Il n’est pas enterré, il est connu. C’est la volonté du Rwanda et autres qu’il le soit. Je ne peux pas connaître la volonté du Rwanda, mais indéniablement, les autorités rwandaises sont régulièrement citées. Elles sont responsables. La publicisation vise justement à prouver à quel point Kigali est impliqué. C’est tout à l’intérêt du Rwanda qu’on ne sache rien de ce qui se passe. Mais il existe des preuves qui sont évidentes.

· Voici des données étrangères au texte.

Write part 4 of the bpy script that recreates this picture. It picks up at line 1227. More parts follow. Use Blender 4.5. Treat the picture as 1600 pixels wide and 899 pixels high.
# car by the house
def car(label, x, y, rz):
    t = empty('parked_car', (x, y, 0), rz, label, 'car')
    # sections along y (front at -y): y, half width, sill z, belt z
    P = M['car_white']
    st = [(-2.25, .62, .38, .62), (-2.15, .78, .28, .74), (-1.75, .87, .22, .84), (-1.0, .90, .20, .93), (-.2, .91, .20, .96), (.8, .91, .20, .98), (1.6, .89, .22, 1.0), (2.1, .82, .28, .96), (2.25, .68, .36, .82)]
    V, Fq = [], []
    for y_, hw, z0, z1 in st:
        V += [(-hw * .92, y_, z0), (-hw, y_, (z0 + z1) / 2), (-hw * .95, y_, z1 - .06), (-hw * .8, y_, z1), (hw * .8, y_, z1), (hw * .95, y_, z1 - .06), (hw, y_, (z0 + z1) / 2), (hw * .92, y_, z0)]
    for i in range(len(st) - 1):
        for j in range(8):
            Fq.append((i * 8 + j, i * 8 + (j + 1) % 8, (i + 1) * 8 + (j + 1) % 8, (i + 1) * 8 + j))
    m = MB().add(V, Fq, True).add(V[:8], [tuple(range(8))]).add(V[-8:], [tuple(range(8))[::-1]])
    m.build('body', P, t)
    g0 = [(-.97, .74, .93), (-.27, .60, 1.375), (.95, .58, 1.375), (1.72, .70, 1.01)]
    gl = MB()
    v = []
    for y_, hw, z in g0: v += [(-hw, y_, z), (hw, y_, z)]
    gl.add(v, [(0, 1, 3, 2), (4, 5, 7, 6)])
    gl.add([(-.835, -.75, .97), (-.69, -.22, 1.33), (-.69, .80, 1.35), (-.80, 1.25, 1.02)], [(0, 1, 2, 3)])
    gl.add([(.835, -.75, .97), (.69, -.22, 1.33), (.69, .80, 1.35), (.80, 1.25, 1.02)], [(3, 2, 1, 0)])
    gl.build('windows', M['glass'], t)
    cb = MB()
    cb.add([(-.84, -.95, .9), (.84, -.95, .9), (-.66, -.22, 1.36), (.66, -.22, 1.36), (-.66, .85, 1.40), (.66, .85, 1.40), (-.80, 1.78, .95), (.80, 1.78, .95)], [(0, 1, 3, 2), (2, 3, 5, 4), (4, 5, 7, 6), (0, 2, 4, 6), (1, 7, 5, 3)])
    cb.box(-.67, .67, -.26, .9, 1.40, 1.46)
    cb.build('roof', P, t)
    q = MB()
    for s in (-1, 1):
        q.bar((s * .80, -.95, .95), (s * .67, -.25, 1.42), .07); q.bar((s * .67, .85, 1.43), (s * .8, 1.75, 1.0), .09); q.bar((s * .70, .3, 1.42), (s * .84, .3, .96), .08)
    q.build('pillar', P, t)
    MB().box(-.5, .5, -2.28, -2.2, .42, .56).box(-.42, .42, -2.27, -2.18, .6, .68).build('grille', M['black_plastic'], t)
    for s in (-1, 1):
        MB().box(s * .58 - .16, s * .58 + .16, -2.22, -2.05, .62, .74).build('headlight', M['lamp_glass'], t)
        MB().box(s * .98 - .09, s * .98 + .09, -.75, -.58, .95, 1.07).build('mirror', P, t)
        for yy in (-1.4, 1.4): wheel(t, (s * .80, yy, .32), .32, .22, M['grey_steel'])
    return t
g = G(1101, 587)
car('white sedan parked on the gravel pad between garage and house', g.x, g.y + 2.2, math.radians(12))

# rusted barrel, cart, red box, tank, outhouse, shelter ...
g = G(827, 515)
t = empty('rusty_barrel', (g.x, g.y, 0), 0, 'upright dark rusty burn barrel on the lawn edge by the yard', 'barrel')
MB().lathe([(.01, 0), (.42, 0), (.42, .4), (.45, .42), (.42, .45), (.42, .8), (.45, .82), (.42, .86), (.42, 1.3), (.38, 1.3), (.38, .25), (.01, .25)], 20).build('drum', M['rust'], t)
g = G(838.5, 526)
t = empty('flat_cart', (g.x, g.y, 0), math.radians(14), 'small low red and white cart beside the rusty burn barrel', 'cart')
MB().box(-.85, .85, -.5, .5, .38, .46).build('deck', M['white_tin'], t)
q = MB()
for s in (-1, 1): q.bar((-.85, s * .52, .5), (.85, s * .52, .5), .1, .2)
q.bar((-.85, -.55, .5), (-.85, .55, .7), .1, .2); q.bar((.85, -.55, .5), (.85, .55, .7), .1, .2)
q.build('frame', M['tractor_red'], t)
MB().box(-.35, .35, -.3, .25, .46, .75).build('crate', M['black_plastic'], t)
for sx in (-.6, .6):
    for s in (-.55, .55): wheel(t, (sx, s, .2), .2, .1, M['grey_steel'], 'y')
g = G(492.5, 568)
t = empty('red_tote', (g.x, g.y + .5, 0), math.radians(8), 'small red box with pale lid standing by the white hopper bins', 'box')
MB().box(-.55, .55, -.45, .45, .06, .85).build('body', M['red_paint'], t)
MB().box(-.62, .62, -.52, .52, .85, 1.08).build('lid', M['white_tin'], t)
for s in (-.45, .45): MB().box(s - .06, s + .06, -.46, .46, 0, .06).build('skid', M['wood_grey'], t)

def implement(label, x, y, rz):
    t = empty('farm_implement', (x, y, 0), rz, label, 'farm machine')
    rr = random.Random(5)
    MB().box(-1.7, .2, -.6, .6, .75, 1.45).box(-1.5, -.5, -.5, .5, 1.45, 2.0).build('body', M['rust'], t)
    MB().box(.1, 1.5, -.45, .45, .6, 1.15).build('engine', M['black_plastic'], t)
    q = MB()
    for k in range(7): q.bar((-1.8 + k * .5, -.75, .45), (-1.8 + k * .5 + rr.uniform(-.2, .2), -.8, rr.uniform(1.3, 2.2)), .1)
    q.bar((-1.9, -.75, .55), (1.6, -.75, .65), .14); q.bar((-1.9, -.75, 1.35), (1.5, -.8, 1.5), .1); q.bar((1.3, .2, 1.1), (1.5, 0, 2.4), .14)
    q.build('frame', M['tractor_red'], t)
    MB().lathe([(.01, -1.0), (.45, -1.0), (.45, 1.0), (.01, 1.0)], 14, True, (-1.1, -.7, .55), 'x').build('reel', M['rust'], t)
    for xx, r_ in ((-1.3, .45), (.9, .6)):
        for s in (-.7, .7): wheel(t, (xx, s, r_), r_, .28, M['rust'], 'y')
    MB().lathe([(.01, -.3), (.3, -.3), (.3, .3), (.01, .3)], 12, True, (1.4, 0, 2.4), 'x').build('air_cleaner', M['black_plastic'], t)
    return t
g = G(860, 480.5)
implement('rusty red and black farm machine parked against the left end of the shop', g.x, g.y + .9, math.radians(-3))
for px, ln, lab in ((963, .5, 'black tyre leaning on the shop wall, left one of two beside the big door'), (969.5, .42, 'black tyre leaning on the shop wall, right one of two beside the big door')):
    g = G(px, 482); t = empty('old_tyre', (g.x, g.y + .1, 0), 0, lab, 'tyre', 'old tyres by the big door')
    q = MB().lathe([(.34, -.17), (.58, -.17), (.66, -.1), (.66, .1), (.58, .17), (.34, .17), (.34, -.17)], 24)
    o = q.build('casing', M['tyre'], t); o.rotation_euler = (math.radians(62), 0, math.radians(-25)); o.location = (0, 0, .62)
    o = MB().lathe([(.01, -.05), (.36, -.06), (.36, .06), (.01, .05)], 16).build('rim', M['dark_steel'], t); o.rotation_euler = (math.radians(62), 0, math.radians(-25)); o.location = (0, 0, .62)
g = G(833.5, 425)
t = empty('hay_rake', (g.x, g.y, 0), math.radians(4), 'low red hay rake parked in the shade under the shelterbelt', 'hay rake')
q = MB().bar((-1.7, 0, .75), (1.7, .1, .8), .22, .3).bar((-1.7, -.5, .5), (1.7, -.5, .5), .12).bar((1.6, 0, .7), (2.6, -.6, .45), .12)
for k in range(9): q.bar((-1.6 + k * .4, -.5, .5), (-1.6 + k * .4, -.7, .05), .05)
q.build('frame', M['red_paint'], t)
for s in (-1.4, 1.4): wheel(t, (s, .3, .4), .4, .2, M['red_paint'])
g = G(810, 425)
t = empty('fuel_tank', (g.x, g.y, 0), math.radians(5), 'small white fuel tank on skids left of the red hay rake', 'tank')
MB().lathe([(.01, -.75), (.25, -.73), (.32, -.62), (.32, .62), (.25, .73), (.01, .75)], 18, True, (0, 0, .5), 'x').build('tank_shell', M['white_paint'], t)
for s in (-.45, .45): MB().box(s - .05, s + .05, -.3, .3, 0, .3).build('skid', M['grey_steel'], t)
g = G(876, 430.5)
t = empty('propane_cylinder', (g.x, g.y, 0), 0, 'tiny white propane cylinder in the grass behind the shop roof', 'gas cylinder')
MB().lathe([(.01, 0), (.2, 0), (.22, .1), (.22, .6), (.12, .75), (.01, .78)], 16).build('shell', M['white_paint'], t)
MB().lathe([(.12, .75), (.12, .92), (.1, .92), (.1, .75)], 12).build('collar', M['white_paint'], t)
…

La communauté internationale peine à désigner le Rwanda comme étant responsable. Est-ce une forme de culpabilité relative au génocide rwandais ou de la complicité ?
En fait, le Rwanda est érigé en modèle et ceux qui érigent les modèles sont les mêmes que ceux qui sont censés condamner. C’est difficile de condamner son meilleur élève. C’est ça le seul problème. C’est vrai que malheureusement on peut avoir un sentiment que le génocide peut être utilisé comme un élément bloquant de tout questionnement dans la responsabilité de Kagamé. Pas forcément dans le génocide rwandais, mais sur les autres champs de guerre dans lesquels le Rwanda est impliqué. Entre autres, la déstabilisation politique de la RDC etc… Il y a la responsabilité du Rwanda, mais il est effectivement difficile de l’évoquer vis-à-vis de la communauté internationale. J’aimerais qu’on arrête d’en parler à un moment donné, parce que c’est qui la communauté internationale ? C’est abstrait en réalité et il faut que ça prenne forme et qu’on sache qui constitue la communauté internationale.
Il est temps que nous nous prenions en charge, avec la publicisation notamment, jusqu’à en arriver à ce que la communauté internationale devienne concrète. On doit publiciser, mettre cela dans l’agenda politique. Et au fur et à mesure qu’on va mettre cela dans l’agenda politique, on va mieux saisir ce qu’est la communauté internationale. Par exemple, on a une mission de l’ONU chez nous, depuis plus de 20 ans, et les résultats ne sont pas là. Ils sont censés maintenir la paix.
Quel peut être le rôle de la diaspora congolaise dans la résolution de ces conflits ?
La diaspora congolaise dispose d’un super atout, c’est d’être extérieure. Elle n’est plus directement sous le feu de l’action. Ce qui lui laisse plus ou moins l’espace pour réfléchir à des actions, travailler, organiser. C’est un premier point à ne pas négliger : l’organisation. Un autre élément, puisqu’on parle de la communauté internationale, cette diaspora peut s’en saisir plus facilement. Ce n’est pas une personne qui vit la guerre directement qui va le faire. C’est celui qui s’en est extrait et qui peut être un porte-parole. Et encore une fois, la diaspora congolaise peut être un porte-parole crédible puisqu’elle connaît ces enjeux. Elle l’a vécu, elle les vit dans sa chair. Ce n’est pas aux experts, ni aux ONG qu’il revient d’en parler. Il appartient à ceux qui ont un lien presque charnel avec ces évènements d’en parler. Et puis, historiquement, tous les changements qu’il y a eu dans la région des Grand Lacs ont été apportés de l’extérieur. Même pour le Rwanda, ce sont des hommes qui se sont réfugiés à l’extérieur, qui ont pris le pouvoir. On pourrait faire le même parallèle avec le Burundi, l’Ouganda et même la RDC. Kabila père, où était-il avant de chasser Mobutu du pouvoir ? Il était en Tanzanie. Donc, le changement vient de l’extérieur. Lorsque la diaspora va comprendre cela, elle va pouvoir travailler. Pourquoi est-ce que ça vient de l’extérieur ? Parce que la pression et l’oppression ne sont pas là. Cela laisse l’espace, le temps pour réfléchir et organiser.
Quelles sont les actions prévues pour la suite ?
A Lyon, on aimerait pérenniser, régulariser les rencontres avec la diaspora pour l’organiser afin de faire de l’éducation politique. Et travailler sur du lobbying, sur des actions concrètes. Donc, on espère que ça va continuer. En tout cas, nous y sommes prêts.